Ahh the 90s – the time of bright colours, bumbags and backwards caps. A simple time when the only way to make a call when you were out was by using a payphone and the only way to watch a movie of your choice at home was to rent one from the good ol’ video store. The Big Con is a new coming of age crime adventure from Canadian indie devs Mighty Yell, which focuses on a teenager in the 90s fight to save the family video store by performing big and small cons throughout North America. Ali, our rad protagonist, journeys throughout malls, trains and casinos with a constant whiff of the 90s permeating the air like the smell of pop tarts and Baby Doll perfume.
Ali is a 17-year-old who loves hanging with her Mum in their family video store called Linda’s. But this ain’t no feel-good Hallmark movie folks! Ali’s Mum gets visited by a bunch of gangsters after she missed a payment on the mortgage, and now she may have to give up the store! Ali can’t stand by whilst their much-loved family business is taken from under them. Lucky for her a new kid in town, Tommy, just happens to want to give her a chance at scoring some big dough in the local casino town, Las Venganza. Ali is just about to leave for band camp, so her Mum won’t know that she’s actually on the road, swiping wallets and learning the art of the steal. After your initial tutorial of running around and pickpocketing from the locals around your town square, Ali, Tommy and Ali’s imaginary friend, Rad Ghost, are off to score the big coin Ali needs to pay off those nasty gangsters!
The gameplay in The Big Con is pretty simple. You approach people, hold down a button on your keyboard or controller, and try your best to release it when the cursor strays into an increasingly diminishing box. If the person nabs you, they will not be cool with you, man. Their face will turn into a scowl and a neighbourhood watch-style icon will hover over their head, symbolising their immense distrust of your presence. The only way to take another swipe at their pockets is by wearing a disguise, such as a moustache, or a fedora. These items you can find around the world.
Get nabbed three times and your punishment is to rewind videos. Like the 1990s themselves, the world of The Big Con is littered with video stores and Ali hates rewinding. So, as a punishment, Tommy makes her get jobs at random video stores to rewind their tapes. Ugh, that Tommy is such a buzzkill! The stealing in The Big Con comes in all shapes and sizes. You steal things for others in order to get information, you steal specific items and get lots of cash from the dodgy pawnshop guy, you overhear people saying their lock combinations and steal from their bags. It’s all about having a quick finger and being as stealthy as Michelle Pfeiffer’s Catwoman. If you can manage that, and have the curiosity to explore the world around you, you’re gonna have a pretty dope time in The Big Con.
“…I was teleported back to the days where Day of the Tentacle, Nickelodeon, Reece’s Peanut Butter Cups and Jonathan Taylor Thomas was all I needed.”

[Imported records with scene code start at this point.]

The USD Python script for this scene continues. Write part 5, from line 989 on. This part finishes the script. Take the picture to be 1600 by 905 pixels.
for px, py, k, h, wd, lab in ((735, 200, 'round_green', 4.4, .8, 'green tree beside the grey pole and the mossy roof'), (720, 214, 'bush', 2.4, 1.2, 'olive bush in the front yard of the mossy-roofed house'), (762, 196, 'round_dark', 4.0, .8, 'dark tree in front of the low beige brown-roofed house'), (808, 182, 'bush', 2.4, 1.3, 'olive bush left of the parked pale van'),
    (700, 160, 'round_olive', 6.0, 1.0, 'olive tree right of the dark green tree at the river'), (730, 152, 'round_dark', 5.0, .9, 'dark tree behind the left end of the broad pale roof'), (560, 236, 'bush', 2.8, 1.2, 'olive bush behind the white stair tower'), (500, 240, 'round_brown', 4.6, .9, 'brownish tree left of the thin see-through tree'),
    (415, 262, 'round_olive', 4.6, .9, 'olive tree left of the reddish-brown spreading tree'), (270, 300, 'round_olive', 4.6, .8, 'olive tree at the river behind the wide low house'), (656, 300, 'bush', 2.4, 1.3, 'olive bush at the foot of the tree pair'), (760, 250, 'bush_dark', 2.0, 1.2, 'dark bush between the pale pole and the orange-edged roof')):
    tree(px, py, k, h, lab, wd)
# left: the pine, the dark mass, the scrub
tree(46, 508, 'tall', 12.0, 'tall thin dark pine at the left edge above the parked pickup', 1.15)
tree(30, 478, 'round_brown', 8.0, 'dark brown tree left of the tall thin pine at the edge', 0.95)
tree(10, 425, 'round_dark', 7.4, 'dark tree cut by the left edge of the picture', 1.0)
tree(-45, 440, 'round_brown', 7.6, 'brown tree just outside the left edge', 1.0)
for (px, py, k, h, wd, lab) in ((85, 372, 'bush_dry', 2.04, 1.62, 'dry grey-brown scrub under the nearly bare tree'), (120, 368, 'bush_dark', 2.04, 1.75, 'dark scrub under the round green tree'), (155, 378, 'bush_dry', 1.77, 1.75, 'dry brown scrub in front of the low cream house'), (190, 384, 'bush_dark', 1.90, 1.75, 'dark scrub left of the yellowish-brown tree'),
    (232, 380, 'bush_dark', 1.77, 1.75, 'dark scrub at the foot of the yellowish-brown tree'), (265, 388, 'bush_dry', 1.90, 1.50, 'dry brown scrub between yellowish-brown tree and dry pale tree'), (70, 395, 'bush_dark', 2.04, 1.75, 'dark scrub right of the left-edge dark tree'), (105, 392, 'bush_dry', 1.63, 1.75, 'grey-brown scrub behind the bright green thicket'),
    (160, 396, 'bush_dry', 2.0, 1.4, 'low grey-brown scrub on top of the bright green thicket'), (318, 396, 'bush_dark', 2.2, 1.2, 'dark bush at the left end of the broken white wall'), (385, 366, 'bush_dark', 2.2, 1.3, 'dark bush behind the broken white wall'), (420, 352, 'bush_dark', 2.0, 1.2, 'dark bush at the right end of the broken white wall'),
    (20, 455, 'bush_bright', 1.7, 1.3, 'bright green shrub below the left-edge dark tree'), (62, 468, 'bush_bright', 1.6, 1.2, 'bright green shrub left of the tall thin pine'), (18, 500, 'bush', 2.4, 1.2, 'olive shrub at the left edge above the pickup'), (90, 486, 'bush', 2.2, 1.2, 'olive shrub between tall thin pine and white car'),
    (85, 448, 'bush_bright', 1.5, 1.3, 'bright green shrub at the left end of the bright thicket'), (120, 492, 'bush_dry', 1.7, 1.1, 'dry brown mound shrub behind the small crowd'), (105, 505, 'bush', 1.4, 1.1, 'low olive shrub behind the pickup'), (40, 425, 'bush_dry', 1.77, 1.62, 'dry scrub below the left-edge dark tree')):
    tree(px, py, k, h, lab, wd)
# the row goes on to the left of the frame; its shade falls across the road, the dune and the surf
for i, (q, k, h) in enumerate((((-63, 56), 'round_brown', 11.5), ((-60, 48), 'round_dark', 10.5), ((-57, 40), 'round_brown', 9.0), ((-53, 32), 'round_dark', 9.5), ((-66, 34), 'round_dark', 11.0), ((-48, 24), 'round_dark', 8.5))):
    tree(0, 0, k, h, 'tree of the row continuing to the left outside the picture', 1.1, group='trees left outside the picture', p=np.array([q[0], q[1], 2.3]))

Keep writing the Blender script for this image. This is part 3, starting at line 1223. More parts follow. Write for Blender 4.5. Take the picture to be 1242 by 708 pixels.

The game is also great at creating a number of different settings for the player to traverse around. I was a bit worried when I first started playing, thinking that this whole stealing thing would get old really quickly. But the game keeps things fresh by including a number of areas to explore throughout the game. Though these areas aren’t massive, you usually have a number of objectives to complete. The tasks, clues and notes you pick up throughout your time in any particular location can be found in your handy notebook that you keep in your bumbag at all times.
Receiving these objectives is sometimes super straightforward – Tommy usually gives you an amount that you need to steal before you can move on with your trip. However, if you keep on exploring the world around you and eavesdrop on people’s conversations, you can find even more trouble to get yourself into.
Though this crime adventure is easy to fall in love with, I think those who are too young to have lived through the 90s won’t get them nostalgic feels. Sure, they’ll laugh and ”get” the 90s gags and stereotypes, but I doubt this game will make them grin goofily as it made me. That isn’t necessarily a bad thing, but just something for those who are too young to remember the 90s to keep in mind. (Sorry you weren’t cool enough to remember the greatest decade ever, dudes).
The main thing I really love about The Big Con is how much it made me feel like a kid again, a feeling people pay big money to recapture. I felt like I was teleported back to the days where Day of the Tentacle, Nickelodeon, Reece’s Peanut Butter Cups and Jonathan Taylor Thomas was all I needed. If you combine all those things in a blender and dish it up, you really can call it The Big Con. The backgrounds with their wiggly lines, all the bright blue and yellow pastels, flannel, the sitcom-style background music, oh and you can even put on a “laugh track” in the background if you really want to feel those Saturday morning TV vibes.
It was also the little additions to the game and its world that 90s kids would appreciate, such as certain achievements including hand-drawn pictures of toys I used to play with as a kid. The magical ‘S’ symbol that everyone used to graffiti on their desks back in the day is spun around and used to indicate Ali entering a new area. It’s all the care that Mighty Yell has put into their depiction of popular culture from the 1990s that really made the decade come alive for me all over again.
The Big Con is available now on PC, Xbox Series X/S and Xbox One.